Typography — each size token displayed with real text at that size. “Heading 1” in --font-size-3xl at --font-weight-bold. "Body" in --font-size-base at --font-weight-normal. Visual reference beats reading a list of rem values every time.
Spacing — a visual scale showing each spacing value as a colored bar of that width or height. The 8px base unit system becomes immediately intuitive when you can see the rhythm.
Components — each component in all its states, all in one place. Button: default, hover, disabled. Input: empty, focused, error. Card: default.
That file becomes your reference document. You open it the same way you’d open a Figma file — to remember decisions you already made rather than re-making them.
When to bring in tooling
A structured CSS file is the right starting point. When to add more:
Style Dictionary is worth adding when you need to share tokens across platforms — web, iOS, Android, or email. It takes JSON token definitions and outputs platform-specific formats: CSS custom properties, Sass variables, Swift asset catalogs, Android XML. For a solo web project, it’s probably overkill. For a project that has both a web app and a React Native app, it earns its setup time quickly.

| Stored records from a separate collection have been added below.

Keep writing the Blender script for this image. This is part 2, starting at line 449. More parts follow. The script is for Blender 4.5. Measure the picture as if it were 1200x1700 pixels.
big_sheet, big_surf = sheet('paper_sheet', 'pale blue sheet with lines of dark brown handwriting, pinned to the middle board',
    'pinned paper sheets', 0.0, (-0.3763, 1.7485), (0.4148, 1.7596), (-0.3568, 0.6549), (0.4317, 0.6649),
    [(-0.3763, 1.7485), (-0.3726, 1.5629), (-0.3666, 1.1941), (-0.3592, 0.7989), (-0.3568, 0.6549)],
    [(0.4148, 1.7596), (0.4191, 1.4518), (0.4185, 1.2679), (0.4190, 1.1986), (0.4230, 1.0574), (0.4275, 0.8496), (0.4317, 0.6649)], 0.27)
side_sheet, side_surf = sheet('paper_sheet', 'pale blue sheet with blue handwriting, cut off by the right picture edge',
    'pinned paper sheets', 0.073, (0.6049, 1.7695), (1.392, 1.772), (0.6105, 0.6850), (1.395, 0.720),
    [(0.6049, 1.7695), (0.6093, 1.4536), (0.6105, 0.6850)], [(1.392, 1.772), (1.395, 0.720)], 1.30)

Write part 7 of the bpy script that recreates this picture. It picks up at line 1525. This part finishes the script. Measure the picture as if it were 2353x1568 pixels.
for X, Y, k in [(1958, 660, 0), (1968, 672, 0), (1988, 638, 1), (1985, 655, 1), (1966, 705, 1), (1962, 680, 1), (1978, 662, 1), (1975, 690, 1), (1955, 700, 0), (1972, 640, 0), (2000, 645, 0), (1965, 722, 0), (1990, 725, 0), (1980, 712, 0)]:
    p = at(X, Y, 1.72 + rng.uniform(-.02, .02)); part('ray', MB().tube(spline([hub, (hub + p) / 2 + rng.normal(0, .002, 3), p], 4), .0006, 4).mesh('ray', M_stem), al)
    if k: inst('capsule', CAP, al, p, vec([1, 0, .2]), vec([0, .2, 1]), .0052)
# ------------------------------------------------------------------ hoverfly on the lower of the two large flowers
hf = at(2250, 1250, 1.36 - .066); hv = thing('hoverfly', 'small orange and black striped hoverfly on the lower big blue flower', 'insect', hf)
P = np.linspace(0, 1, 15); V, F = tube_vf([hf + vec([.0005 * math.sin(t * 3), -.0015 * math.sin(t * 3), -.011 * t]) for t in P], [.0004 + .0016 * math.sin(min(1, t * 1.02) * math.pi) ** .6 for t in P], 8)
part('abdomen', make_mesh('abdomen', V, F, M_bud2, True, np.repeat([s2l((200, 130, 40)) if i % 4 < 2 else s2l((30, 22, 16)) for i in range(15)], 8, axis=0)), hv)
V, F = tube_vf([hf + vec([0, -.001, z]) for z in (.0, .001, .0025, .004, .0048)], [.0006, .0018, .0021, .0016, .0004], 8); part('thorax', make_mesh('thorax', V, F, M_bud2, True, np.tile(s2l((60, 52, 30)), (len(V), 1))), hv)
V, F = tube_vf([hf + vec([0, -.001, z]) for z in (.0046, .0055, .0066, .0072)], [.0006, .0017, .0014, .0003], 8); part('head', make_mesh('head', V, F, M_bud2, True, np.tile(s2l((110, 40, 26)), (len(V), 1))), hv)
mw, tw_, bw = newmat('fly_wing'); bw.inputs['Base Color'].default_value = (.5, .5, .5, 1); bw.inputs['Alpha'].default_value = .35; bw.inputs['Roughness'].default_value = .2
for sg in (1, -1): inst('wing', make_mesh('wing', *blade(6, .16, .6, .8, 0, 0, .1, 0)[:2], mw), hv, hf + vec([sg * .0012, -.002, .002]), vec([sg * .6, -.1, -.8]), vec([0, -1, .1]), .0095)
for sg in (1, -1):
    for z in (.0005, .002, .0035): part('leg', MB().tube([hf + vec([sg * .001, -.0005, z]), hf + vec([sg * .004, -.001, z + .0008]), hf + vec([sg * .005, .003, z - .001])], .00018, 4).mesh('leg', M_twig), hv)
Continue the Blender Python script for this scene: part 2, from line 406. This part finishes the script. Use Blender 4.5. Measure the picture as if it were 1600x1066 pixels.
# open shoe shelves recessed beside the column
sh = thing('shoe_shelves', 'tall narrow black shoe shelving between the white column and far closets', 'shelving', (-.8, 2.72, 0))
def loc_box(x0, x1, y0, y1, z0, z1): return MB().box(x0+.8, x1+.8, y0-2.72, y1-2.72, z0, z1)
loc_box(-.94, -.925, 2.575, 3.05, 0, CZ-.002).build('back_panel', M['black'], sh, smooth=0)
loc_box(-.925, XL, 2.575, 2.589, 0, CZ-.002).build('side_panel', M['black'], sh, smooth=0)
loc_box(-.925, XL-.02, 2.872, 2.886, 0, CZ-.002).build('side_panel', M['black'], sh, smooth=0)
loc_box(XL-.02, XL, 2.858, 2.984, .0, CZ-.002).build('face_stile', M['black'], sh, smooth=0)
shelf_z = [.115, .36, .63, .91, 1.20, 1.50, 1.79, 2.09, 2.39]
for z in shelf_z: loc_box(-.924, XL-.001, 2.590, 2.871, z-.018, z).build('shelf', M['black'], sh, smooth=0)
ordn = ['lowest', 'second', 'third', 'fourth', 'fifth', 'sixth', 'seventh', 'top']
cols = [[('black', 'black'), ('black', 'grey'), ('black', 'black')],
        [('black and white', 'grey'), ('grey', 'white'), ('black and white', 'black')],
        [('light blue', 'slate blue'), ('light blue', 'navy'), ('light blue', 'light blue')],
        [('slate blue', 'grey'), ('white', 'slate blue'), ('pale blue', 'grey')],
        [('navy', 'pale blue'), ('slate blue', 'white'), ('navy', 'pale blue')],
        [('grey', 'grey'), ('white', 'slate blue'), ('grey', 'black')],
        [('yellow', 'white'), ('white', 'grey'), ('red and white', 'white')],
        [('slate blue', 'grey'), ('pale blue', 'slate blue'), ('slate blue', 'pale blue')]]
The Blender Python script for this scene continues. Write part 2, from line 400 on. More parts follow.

Theo (by Salesforce) works similarly to Style Dictionary and has a slightly simpler configuration syntax. It’s less actively maintained as of 2025 but still functional for teams that adopted it early and don’t need to switch.
Just a well-structured CSS file is the right answer for most solo projects and small teams. According to the 2024 State of Design Systems report by Specify, 74% of mature design systems use tokens as their primary method for distributing design decisions — but the format those tokens live in doesn’t matter as much as the discipline of actually using them consistently.
The tooling question is secondary to the discipline question. A JSON pipeline that half the team ignores is worse than a CSS file that everyone actually imports and references.

The weekend plan
Saturday morning (2–3 hours): Create tokens.css. Define your color primitives and semantic tokens. Define your spacing scale and typography scale. Commit to it — no more hardcoded values after this.
Saturday afternoon (3–4 hours): Build your button component. All states. Every value a token.
Sunday morning (2–3 hours): Build your form components. Input, label, error state, help text.
Sunday afternoon (2 hours): Build your card component. Start design-system.html — just colors and typography for now.
Sunday evening (1 hour): Add components to design-system.html. Commit everything. Done.
That’s it. You now have a design system that will save you time on every single feature you build after this. Not because it’s elaborate — because it’s consistent.